:: AIM OF THE TASK ::
Below is a listing; reproduce each line of it exactly.
·····
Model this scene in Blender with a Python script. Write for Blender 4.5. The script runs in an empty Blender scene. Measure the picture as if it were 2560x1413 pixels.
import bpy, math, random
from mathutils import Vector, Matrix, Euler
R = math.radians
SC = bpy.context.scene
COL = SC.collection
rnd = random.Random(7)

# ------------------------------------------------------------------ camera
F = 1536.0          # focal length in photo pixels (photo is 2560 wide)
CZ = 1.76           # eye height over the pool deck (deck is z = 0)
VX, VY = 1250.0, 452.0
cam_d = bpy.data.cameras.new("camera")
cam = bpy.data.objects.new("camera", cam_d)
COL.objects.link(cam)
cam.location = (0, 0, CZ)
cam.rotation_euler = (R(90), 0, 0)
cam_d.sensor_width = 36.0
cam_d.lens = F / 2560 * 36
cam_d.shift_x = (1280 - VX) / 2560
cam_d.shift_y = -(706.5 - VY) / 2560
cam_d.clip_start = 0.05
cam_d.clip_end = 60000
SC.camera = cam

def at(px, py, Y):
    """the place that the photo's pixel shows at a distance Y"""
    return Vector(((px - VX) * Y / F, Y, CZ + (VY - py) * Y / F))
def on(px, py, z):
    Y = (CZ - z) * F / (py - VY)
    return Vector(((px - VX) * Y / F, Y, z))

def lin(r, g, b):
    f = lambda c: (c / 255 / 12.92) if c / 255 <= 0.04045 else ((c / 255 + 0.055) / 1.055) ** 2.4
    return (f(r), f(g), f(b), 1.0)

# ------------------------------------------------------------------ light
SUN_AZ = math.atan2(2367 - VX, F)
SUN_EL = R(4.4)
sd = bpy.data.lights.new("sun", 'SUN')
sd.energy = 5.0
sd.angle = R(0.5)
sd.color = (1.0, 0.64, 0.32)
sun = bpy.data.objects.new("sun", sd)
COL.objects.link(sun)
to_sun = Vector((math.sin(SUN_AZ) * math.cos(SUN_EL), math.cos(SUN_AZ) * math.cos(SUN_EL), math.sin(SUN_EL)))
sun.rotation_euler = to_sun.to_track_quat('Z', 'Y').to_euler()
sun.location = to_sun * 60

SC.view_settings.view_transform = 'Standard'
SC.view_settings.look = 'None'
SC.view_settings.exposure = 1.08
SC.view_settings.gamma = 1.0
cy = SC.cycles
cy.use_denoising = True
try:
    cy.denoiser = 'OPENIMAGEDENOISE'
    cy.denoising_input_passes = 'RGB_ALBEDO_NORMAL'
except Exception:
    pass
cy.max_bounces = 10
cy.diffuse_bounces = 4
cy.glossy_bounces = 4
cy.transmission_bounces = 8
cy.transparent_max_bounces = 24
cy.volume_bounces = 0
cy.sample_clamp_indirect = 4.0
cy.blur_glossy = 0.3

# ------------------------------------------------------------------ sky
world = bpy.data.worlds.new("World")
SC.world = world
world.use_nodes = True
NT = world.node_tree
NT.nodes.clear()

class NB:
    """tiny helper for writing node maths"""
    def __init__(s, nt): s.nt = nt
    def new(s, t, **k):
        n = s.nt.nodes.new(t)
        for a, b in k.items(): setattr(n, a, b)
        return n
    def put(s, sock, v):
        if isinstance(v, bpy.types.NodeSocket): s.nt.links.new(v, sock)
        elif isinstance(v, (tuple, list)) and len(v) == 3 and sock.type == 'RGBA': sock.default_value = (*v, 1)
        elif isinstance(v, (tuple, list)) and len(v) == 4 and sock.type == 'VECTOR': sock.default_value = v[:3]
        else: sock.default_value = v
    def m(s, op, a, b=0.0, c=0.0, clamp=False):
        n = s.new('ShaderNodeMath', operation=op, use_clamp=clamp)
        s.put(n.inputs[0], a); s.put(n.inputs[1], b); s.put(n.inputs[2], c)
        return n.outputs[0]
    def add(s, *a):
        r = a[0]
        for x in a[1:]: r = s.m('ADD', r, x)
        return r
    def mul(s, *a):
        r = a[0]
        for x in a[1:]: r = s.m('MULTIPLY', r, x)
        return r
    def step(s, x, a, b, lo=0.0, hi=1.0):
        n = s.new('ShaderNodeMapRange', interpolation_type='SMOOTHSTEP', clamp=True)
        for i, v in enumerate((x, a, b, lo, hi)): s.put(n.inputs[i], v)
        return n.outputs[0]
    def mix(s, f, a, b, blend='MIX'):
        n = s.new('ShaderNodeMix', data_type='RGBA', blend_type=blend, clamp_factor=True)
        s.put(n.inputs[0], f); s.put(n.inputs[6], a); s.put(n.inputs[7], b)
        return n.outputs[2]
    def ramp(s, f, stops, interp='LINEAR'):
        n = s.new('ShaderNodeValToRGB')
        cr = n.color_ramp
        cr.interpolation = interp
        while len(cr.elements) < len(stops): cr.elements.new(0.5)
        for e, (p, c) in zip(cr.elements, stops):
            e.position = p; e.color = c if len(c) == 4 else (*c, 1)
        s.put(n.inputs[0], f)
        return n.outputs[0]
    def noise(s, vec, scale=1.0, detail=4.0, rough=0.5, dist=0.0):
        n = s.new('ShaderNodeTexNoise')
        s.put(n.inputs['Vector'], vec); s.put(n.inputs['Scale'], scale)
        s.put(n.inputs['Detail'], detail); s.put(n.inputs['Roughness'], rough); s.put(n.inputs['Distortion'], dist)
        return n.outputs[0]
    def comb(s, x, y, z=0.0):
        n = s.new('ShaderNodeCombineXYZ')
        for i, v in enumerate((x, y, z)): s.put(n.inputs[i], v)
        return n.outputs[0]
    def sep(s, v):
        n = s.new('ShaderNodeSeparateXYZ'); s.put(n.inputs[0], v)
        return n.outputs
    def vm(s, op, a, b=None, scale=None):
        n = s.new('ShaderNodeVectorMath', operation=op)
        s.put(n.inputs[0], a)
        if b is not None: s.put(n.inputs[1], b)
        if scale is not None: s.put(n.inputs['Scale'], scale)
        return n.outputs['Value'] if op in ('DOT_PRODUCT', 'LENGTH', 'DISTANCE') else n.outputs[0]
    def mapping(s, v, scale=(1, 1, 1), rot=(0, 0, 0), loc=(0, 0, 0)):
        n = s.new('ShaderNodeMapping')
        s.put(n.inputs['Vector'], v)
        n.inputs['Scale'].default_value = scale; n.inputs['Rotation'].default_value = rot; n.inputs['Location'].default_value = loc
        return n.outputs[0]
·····
:: ANSWER TO THIS TASK ::
Model this scene in Blender with a Python script. Write for Blender 4.5. The script runs in an empty Blender scene. Measure the picture as if it were 2560x1413 pixels.
import bpy, math, random
from mathutils import Vector, Matrix, Euler
R = math.radians
SC = bpy.context.scene
COL = SC.collection
rnd = random.Random(7)

# ------------------------------------------------------------------ camera
F = 1536.0          # focal length in photo pixels (photo is 2560 wide)
CZ = 1.76           # eye height over the pool deck (deck is z = 0)
VX, VY = 1250.0, 452.0
cam_d = bpy.data.cameras.new("camera")
cam = bpy.data.objects.new("camera", cam_d)
COL.objects.link(cam)
cam.location = (0, 0, CZ)
cam.rotation_euler = (R(90), 0, 0)
cam_d.sensor_width = 36.0
cam_d.lens = F / 2560 * 36
cam_d.shift_x = (1280 - VX) / 2560
cam_d.shift_y = -(706.5 - VY) / 2560
cam_d.clip_start = 0.05
cam_d.clip_end = 60000
SC.camera = cam

def at(px, py, Y):
    """the place that the photo's pixel shows at a distance Y"""
    return Vector(((px - VX) * Y / F, Y, CZ + (VY - py) * Y / F))
def on(px, py, z):
    Y = (CZ - z) * F / (py - VY)
    return Vector(((px - VX) * Y / F, Y, z))

def lin(r, g, b):
    f = lambda c: (c / 255 / 12.92) if c / 255 <= 0.04045 else ((c / 255 + 0.055) / 1.055) ** 2.4
    return (f(r), f(g), f(b), 1.0)

# ------------------------------------------------------------------ light
SUN_AZ = math.atan2(2367 - VX, F)
SUN_EL = R(4.4)
sd = bpy.data.lights.new("sun", 'SUN')
sd.energy = 5.0
sd.angle = R(0.5)
sd.color = (1.0, 0.64, 0.32)
sun = bpy.data.objects.new("sun", sd)
COL.objects.link(sun)
to_sun = Vector((math.sin(SUN_AZ) * math.cos(SUN_EL), math.cos(SUN_AZ) * math.cos(SUN_EL), math.sin(SUN_EL)))
sun.rotation_euler = to_sun.to_track_quat('Z', 'Y').to_euler()
sun.location = to_sun * 60

SC.view_settings.view_transform = 'Standard'
SC.view_settings.look = 'None'
SC.view_settings.exposure = 1.08
SC.view_settings.gamma = 1.0
cy = SC.cycles
cy.use_denoising = True
try:
    cy.denoiser = 'OPENIMAGEDENOISE'
    cy.denoising_input_passes = 'RGB_ALBEDO_NORMAL'
except Exception:
    pass
cy.max_bounces = 10
cy.diffuse_bounces = 4
cy.glossy_bounces = 4
cy.transmission_bounces = 8
cy.transparent_max_bounces = 24
cy.volume_bounces = 0
cy.sample_clamp_indirect = 4.0
cy.blur_glossy = 0.3

# ------------------------------------------------------------------ sky
world = bpy.data.worlds.new("World")
SC.world = world
world.use_nodes = True
NT = world.node_tree
NT.nodes.clear()

class NB:
    """tiny helper for writing node maths"""
    def __init__(s, nt): s.nt = nt
    def new(s, t, **k):
        n = s.nt.nodes.new(t)
        for a, b in k.items(): setattr(n, a, b)
        return n
    def put(s, sock, v):
        if isinstance(v, bpy.types.NodeSocket): s.nt.links.new(v, sock)
        elif isinstance(v, (tuple, list)) and len(v) == 3 and sock.type == 'RGBA': sock.default_value = (*v, 1)
        elif isinstance(v, (tuple, list)) and len(v) == 4 and sock.type == 'VECTOR': sock.default_value = v[:3]
        else: sock.default_value = v
    def m(s, op, a, b=0.0, c=0.0, clamp=False):
        n = s.new('ShaderNodeMath', operation=op, use_clamp=clamp)
        s.put(n.inputs[0], a); s.put(n.inputs[1], b); s.put(n.inputs[2], c)
        return n.outputs[0]
    def add(s, *a):
        r = a[0]
        for x in a[1:]: r = s.m('ADD', r, x)
        return r
    def mul(s, *a):
        r = a[0]
        for x in a[1:]: r = s.m('MULTIPLY', r, x)
        return r
    def step(s, x, a, b, lo=0.0, hi=1.0):
        n = s.new('ShaderNodeMapRange', interpolation_type='SMOOTHSTEP', clamp=True)
        for i, v in enumerate((x, a, b, lo, hi)): s.put(n.inputs[i], v)
        return n.outputs[0]
    def mix(s, f, a, b, blend='MIX'):
        n = s.new('ShaderNodeMix', data_type='RGBA', blend_type=blend, clamp_factor=True)
        s.put(n.inputs[0], f); s.put(n.inputs[6], a); s.put(n.inputs[7], b)
        return n.outputs[2]
    def ramp(s, f, stops, interp='LINEAR'):
        n = s.new('ShaderNodeValToRGB')
        cr = n.color_ramp
        cr.interpolation = interp
        while len(cr.elements) < len(stops): cr.elements.new(0.5)
        for e, (p, c) in zip(cr.elements, stops):
            e.position = p; e.color = c if len(c) == 4 else (*c, 1)
        s.put(n.inputs[0], f)
        return n.outputs[0]
    def noise(s, vec, scale=1.0, detail=4.0, rough=0.5, dist=0.0):
        n = s.new('ShaderNodeTexNoise')
        s.put(n.inputs['Vector'], vec); s.put(n.inputs['Scale'], scale)
        s.put(n.inputs['Detail'], detail); s.put(n.inputs['Roughness'], rough); s.put(n.inputs['Distortion'], dist)
        return n.outputs[0]
    def comb(s, x, y, z=0.0):
        n = s.new('ShaderNodeCombineXYZ')
        for i, v in enumerate((x, y, z)): s.put(n.inputs[i], v)
        return n.outputs[0]
    def sep(s, v):
        n = s.new('ShaderNodeSeparateXYZ'); s.put(n.inputs[0], v)
        return n.outputs
    def vm(s, op, a, b=None, scale=None):
        n = s.new('ShaderNodeVectorMath', operation=op)
        s.put(n.inputs[0], a)
        if b is not None: s.put(n.inputs[1], b)
        if scale is not None: s.put(n.inputs['Scale'], scale)
        return n.outputs['Value'] if op in ('DOT_PRODUCT', 'LENGTH', 'DISTANCE') else n.outputs[0]
    def mapping(s, v, scale=(1, 1, 1), rot=(0, 0, 0), loc=(0, 0, 0)):
        n = s.new('ShaderNodeMapping')
        s.put(n.inputs['Vector'], v)
        n.inputs['Scale'].default_value = scale; n.inputs['Rotation'].default_value = rot; n.inputs['Location'].default_value = loc
        return n.outputs[0]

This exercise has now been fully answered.